Every line of the material is to be quoted verbatim, minus the pictures.

[Start Dataset extract]

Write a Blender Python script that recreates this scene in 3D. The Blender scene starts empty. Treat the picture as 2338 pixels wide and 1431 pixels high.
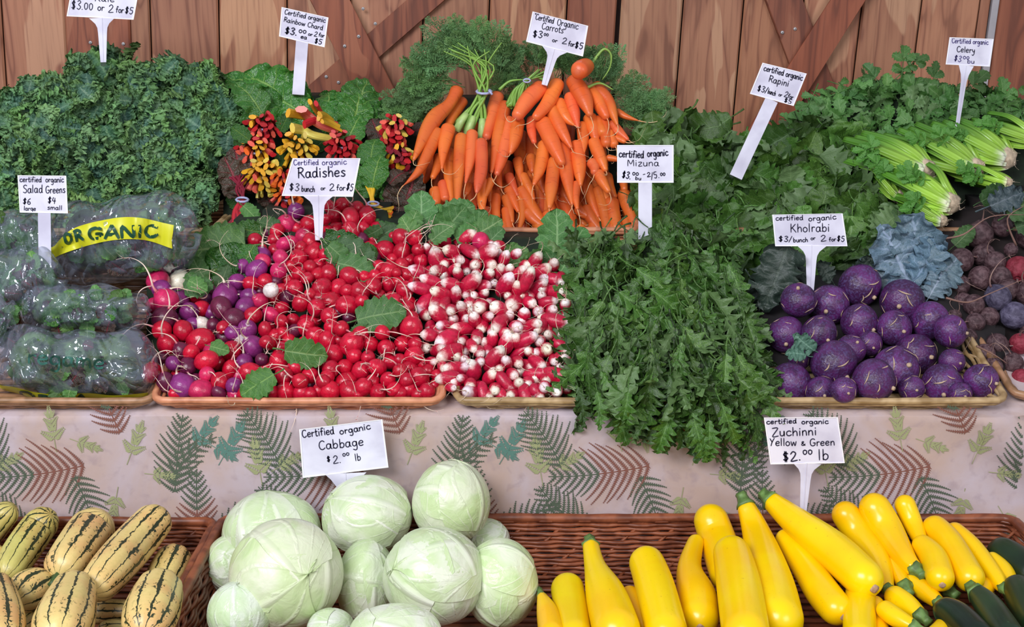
import bpy, math, random
from mathutils import Vector, Matrix, Quaternion, noise as mn
R = random.Random(7)
S = bpy.context.scene
COL = S.collection
# ---------------------------------------------------------------- camera, world, lights, exposure
F = 2800.0; PW, PH = 2338, 1431; PITCH = math.radians(15.6); CAMZ = 1.6
cam = bpy.data.cameras.new('camera'); camo = bpy.data.objects.new('camera', cam); COL.objects.link(camo)
cam.sensor_fit = 'HORIZONTAL'; cam.sensor_width = 36.0; cam.lens = 36.0*F/PW
camo.location = (0, 0, CAMZ); camo.rotation_euler = (math.pi/2-PITCH, 0, 0)
cam.clip_start = .05
S.camera = camo
W = bpy.data.worlds.new('world'); S.world = W; W.use_nodes = True
bg = W.node_tree.nodes['Background']; bg.inputs[0].default_value = (.84, .88, 1.0, 1); bg.inputs[1].default_value = .40
def area(name, loc, target, sx, sy, power, col):
    l = bpy.data.lights.new(name, 'AREA'); l.shape = 'RECTANGLE'; l.size = sx; l.size_y = sy; l.energy = power; l.color = col
    o = bpy.data.objects.new(name, l); COL.objects.link(o); o.location = loc
    o.rotation_euler = (Vector(target)-Vector(loc)).to_track_quat('-Z', 'Y').to_euler(); return o
area('daylight_opening', (-1.5, -.9, 3.3), (0, 2.1, .95), 2.2, 1.3, 135, (.93, .95, 1.0))
area('stall_front_light', (1.8, -1.2, 2.5), (.2, 2.2, 1.0), 1.4, 1.2, 34, (1.0, .95, .9))
S.view_settings.view_transform = 'Standard'; S.view_settings.look = 'None'
S.view_settings.exposure = .14; S.view_settings.gamma = 1.0
try: S.view_settings.use_curve_mapping = False
except Exception: pass

# ---------------------------------------------------------------- photo geometry helpers
cp, sp = math.cos(PITCH), math.sin(PITCH)
RT = Vector((1, 0, 0)); UP = Vector((0, sp, cp)); BK = Vector((0, -cp, sp))
def at(px, py, Y):
    x = (px-1169)/F; z = -(py-715.5)/F
    d = Vector((x, cp+z*sp, -sp+z*cp)); t = Y/d.y
    return Vector((d.x*t, Y, CAMZ+d.z*t))
def mpp(py, Y):                     # metres per photo pixel at that spot
    z = -(py-715.5)/F
    return Y/(cp+z*sp)/F
def Ymid(py): return 1.90+(920-py)/380*.35
def Yup(py): return 2.39+(545-py)/365*.26
def Ylow(py): return 1.52+(1431-py)/281*.32
def idir(dx, dy, b=0.0):            # image direction (dx right, dy down) plus b towards the viewer
    return (RT*dx-UP*dy+BK*b).normalized()
def lin(c):
    c = c/255.0
    return c/12.92 if c <= .04045 else ((c+.055)/1.055)**2.4
def rgb(r, g, b): return (lin(r), lin(g), lin(b), 1)

# ---------------------------------------------------------------- objects
def tag(o, label=None, cat=None, group=None, kind=None):
    if label: o['label'] = label
    if cat: o['category'] = cat
    if group: o['group'] = group
    if kind: o['kind'] = kind
    return o
def link(name, data, parent=None, loc=None, col=None):
    o = bpy.data.objects.new(name, data); COL.objects.link(o)
    if parent is not None: o.parent = parent
    if loc is not None: o.location = loc
    if col is not None: o.color = (*col, 1) if len(col) == 3 else col
    return o
def empty(name, loc, **k):
    o = link(name, None, None, loc); o.empty_display_size = .02
    return tag(o, **k)
def mesh(name, V, Fc, mats, smooth=True, uv=None, mi=None):
    m = bpy.data.meshes.new(name); m.from_pydata([tuple(v) for v in V], [], Fc)
    for x in (mats if isinstance(mats, (list, tuple)) else [mats]): m.materials.append(x)
    if smooth: m.polygons.foreach_set('use_smooth', [True]*len(m.polygons))
    if mi: m.polygons.foreach_set('material_index', mi)
    if uv:
        l = m.uv_layers.new(name='UVMap'); fl = []
        if len(uv) == len(V):
            for p in m.polygons:
                for vi in p.vertices: fl += [uv[vi][0], uv[vi][1]]
        else:
            for a in uv: fl += [a[0], a[1]]
        l.data.foreach_set('uv', fl)
    m.update(); return m
class MB:
    def __init__(s): s.V = []; s.F = []; s.M = []; s.U = []
    def add(s, V, Fc, mi=0, U=None):
        b = len(s.V); s.V += [Vector(v) for v in V]
        for f in Fc:
            s.F.append(tuple(b+i for i in f)); s.M.append(mi)
        if U: s.U += U
        else: s.U += [(0, 0)]*sum(len(f) for f in Fc)
    def box(s, c, h, rot=None, mi=0, bev=0):
        c = Vector(c); P = []
        for z in (-1, 1):
            for y in (-1, 1):
                for x in (-1, 1): 
                    v = Vector((x*h[0], y*h[1], z*h[2])); 
                    if rot: v = rot @ v
                    P.append(c+v)
        s.add(P, [(0, 2, 3, 1), (4, 5, 7, 6), (0, 1, 5, 4), (2, 6, 7, 3), (0, 4, 6, 2), (1, 3, 7, 5)], mi)
    def tube(s, P, Rd, n=8, mi=0, closed=False, flat=1.0, ref=None, ribs=None, cap=True):
        m = len(P); P = [Vector(p) for p in P]
        T = []
        for i in range(m):
            a = P[(i-1) % m] if closed else P[max(i-1, 0)]
            b = P[(i+1) % m] if closed else P[min(i+1, m-1)]
            d = b-a; T.append(d.normalized() if d.length > 1e-9 else Vector((0, 0, 1)))
        nrm = ref.copy() if ref is not None else (Vector((0, 0, 1)) if abs(T[0].z) < .9 else Vector((1, 0, 0)))
        V = []; Fc = []; U = []
        for i in range(m):
            nrm = (nrm-T[i]*nrm.dot(T[i]))
            nrm = nrm.normalized() if nrm.length > 1e-6 else T[i].orthogonal().normalized()
            bn = T[i].cross(nrm)
            for j in range(n):
                th = 2*math.pi*j/n; r = Rd[i]*(ribs(th, i/(m-1)) if ribs else 1)
                V.append(P[i]+nrm*(r*math.cos(th)*flat)+bn*(r*math.sin(th)))
        mm = m if closed else m-1
        for i in range(mm):
            i2 = (i+1) % m
            for j in range(n):
                j2 = (j+1) % n
                Fc.append((i*n+j, i*n+j2, i2*n+j2, i2*n+j))
                u0, u1, v0, v1 = j/n, (j+1)/n, i/(m-1), (i+1)/(m-1)
                U += [(u0, v0), (u1, v0), (u1, v1), (u0, v1)]
        if cap and not closed:
            Fc.append(tuple(range(n-1, -1, -1))); U += [(0, 0)]*n
            Fc.append(tuple((m-1)*n+j for j in range(n))); U += [(0, 1)]*n
        s.add(V, Fc, mi, U)
    def build(s, name, mats, parent=None, loc=None, smooth=True, col=None):
        o0 = Vector(loc) if loc is not None else Vector()
        m = mesh(name, [v-o0 for v in s.V], s.F, mats, smooth, s.U, s.M)
        if loc is not None and parent is not None: loc = o0-wloc(parent)
        return link(name, m, parent, loc, col)
def wloc(o):
    v = Vector(o.location)
    while o.parent is not None: o = o.parent; v += o.location
    return v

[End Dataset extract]

● **Output of the task**
Write a Blender Python script that recreates this scene in 3D. The Blender scene starts empty. Treat the picture as 2338 pixels wide and 1431 pixels high.
import bpy, math, random
from mathutils import Vector, Matrix, Quaternion, noise as mn
R = random.Random(7)
S = bpy.context.scene
COL = S.collection
# ---------------------------------------------------------------- camera, world, lights, exposure
F = 2800.0; PW, PH = 2338, 1431; PITCH = math.radians(15.6); CAMZ = 1.6
cam = bpy.data.cameras.new('camera'); camo = bpy.data.objects.new('camera', cam); COL.objects.link(camo)
cam.sensor_fit = 'HORIZONTAL'; cam.sensor_width = 36.0; cam.lens = 36.0*F/PW
camo.location = (0, 0, CAMZ); camo.rotation_euler = (math.pi/2-PITCH, 0, 0)
cam.clip_start = .05
S.camera = camo
W = bpy.data.worlds.new('world'); S.world = W; W.use_nodes = True
bg = W.node_tree.nodes['Background']; bg.inputs[0].default_value = (.84, .88, 1.0, 1); bg.inputs[1].default_value = .40
def area(name, loc, target, sx, sy, power, col):
    l = bpy.data.lights.new(name, 'AREA'); l.shape = 'RECTANGLE'; l.size = sx; l.size_y = sy; l.energy = power; l.color = col
    o = bpy.data.objects.new(name, l); COL.objects.link(o); o.location = loc
    o.rotation_euler = (Vector(target)-Vector(loc)).to_track_quat('-Z', 'Y').to_euler(); return o
area('daylight_opening', (-1.5, -.9, 3.3), (0, 2.1, .95), 2.2, 1.3, 135, (.93, .95, 1.0))
area('stall_front_light', (1.8, -1.2, 2.5), (.2, 2.2, 1.0), 1.4, 1.2, 34, (1.0, .95, .9))
S.view_settings.view_transform = 'Standard'; S.view_settings.look = 'None'
S.view_settings.exposure = .14; S.view_settings.gamma = 1.0
try: S.view_settings.use_curve_mapping = False
except Exception: pass

# ---------------------------------------------------------------- photo geometry helpers
cp, sp = math.cos(PITCH), math.sin(PITCH)
RT = Vector((1, 0, 0)); UP = Vector((0, sp, cp)); BK = Vector((0, -cp, sp))
def at(px, py, Y):
    x = (px-1169)/F; z = -(py-715.5)/F
    d = Vector((x, cp+z*sp, -sp+z*cp)); t = Y/d.y
    return Vector((d.x*t, Y, CAMZ+d.z*t))
def mpp(py, Y):                     # metres per photo pixel at that spot
    z = -(py-715.5)/F
    return Y/(cp+z*sp)/F
def Ymid(py): return 1.90+(920-py)/380*.35
def Yup(py): return 2.39+(545-py)/365*.26
def Ylow(py): return 1.52+(1431-py)/281*.32
def idir(dx, dy, b=0.0):            # image direction (dx right, dy down) plus b towards the viewer
    return (RT*dx-UP*dy+BK*b).normalized()
def lin(c):
    c = c/255.0
    return c/12.92 if c <= .04045 else ((c+.055)/1.055)**2.4
def rgb(r, g, b): return (lin(r), lin(g), lin(b), 1)

# ---------------------------------------------------------------- objects
def tag(o, label=None, cat=None, group=None, kind=None):
    if label: o['label'] = label
    if cat: o['category'] = cat
    if group: o['group'] = group
    if kind: o['kind'] = kind
    return o
def link(name, data, parent=None, loc=None, col=None):
    o = bpy.data.objects.new(name, data); COL.objects.link(o)
    if parent is not None: o.parent = parent
    if loc is not None: o.location = loc
    if col is not None: o.color = (*col, 1) if len(col) == 3 else col
    return o
def empty(name, loc, **k):
    o = link(name, None, None, loc); o.empty_display_size = .02
    return tag(o, **k)
def mesh(name, V, Fc, mats, smooth=True, uv=None, mi=None):
    m = bpy.data.meshes.new(name); m.from_pydata([tuple(v) for v in V], [], Fc)
    for x in (mats if isinstance(mats, (list, tuple)) else [mats]): m.materials.append(x)
    if smooth: m.polygons.foreach_set('use_smooth', [True]*len(m.polygons))
    if mi: m.polygons.foreach_set('material_index', mi)
    if uv:
        l = m.uv_layers.new(name='UVMap'); fl = []
        if len(uv) == len(V):
            for p in m.polygons:
                for vi in p.vertices: fl += [uv[vi][0], uv[vi][1]]
        else:
            for a in uv: fl += [a[0], a[1]]
        l.data.foreach_set('uv', fl)
    m.update(); return m
class MB:
    def __init__(s): s.V = []; s.F = []; s.M = []; s.U = []
    def add(s, V, Fc, mi=0, U=None):
        b = len(s.V); s.V += [Vector(v) for v in V]
        for f in Fc:
            s.F.append(tuple(b+i for i in f)); s.M.append(mi)
        if U: s.U += U
        else: s.U += [(0, 0)]*sum(len(f) for f in Fc)
    def box(s, c, h, rot=None, mi=0, bev=0):
        c = Vector(c); P = []
        for z in (-1, 1):
            for y in (-1, 1):
                for x in (-1, 1): 
                    v = Vector((x*h[0], y*h[1], z*h[2])); 
                    if rot: v = rot @ v
                    P.append(c+v)
        s.add(P, [(0, 2, 3, 1), (4, 5, 7, 6), (0, 1, 5, 4), (2, 6, 7, 3), (0, 4, 6, 2), (1, 3, 7, 5)], mi)
    def tube(s, P, Rd, n=8, mi=0, closed=False, flat=1.0, ref=None, ribs=None, cap=True):
        m = len(P); P = [Vector(p) for p in P]
        T = []
        for i in range(m):
            a = P[(i-1) % m] if closed else P[max(i-1, 0)]
            b = P[(i+1) % m] if closed else P[min(i+1, m-1)]
            d = b-a; T.append(d.normalized() if d.length > 1e-9 else Vector((0, 0, 1)))
        nrm = ref.copy() if ref is not None else (Vector((0, 0, 1)) if abs(T[0].z) < .9 else Vector((1, 0, 0)))
        V = []; Fc = []; U = []
        for i in range(m):
            nrm = (nrm-T[i]*nrm.dot(T[i]))
            nrm = nrm.normalized() if nrm.length > 1e-6 else T[i].orthogonal().normalized()
            bn = T[i].cross(nrm)
            for j in range(n):
                th = 2*math.pi*j/n; r = Rd[i]*(ribs(th, i/(m-1)) if ribs else 1)
                V.append(P[i]+nrm*(r*math.cos(th)*flat)+bn*(r*math.sin(th)))
        mm = m if closed else m-1
        for i in range(mm):
            i2 = (i+1) % m
            for j in range(n):
                j2 = (j+1) % n
                Fc.append((i*n+j, i*n+j2, i2*n+j2, i2*n+j))
                u0, u1, v0, v1 = j/n, (j+1)/n, i/(m-1), (i+1)/(m-1)
                U += [(u0, v0), (u1, v0), (u1, v1), (u0, v1)]
        if cap and not closed:
            Fc.append(tuple(range(n-1, -1, -1))); U += [(0, 0)]*n
            Fc.append(tuple((m-1)*n+j for j in range(n))); U += [(0, 1)]*n
        s.add(V, Fc, mi, U)
    def build(s, name, mats, parent=None, loc=None, smooth=True, col=None):
        o0 = Vector(loc) if loc is not None else Vector()
        m = mesh(name, [v-o0 for v in s.V], s.F, mats, smooth, s.U, s.M)
        if loc is not None and parent is not None: loc = o0-wloc(parent)
        return link(name, m, parent, loc, col)
def wloc(o):
    v = Vector(o.location)
    while o.parent is not None: o = o.parent; v += o.location
    return v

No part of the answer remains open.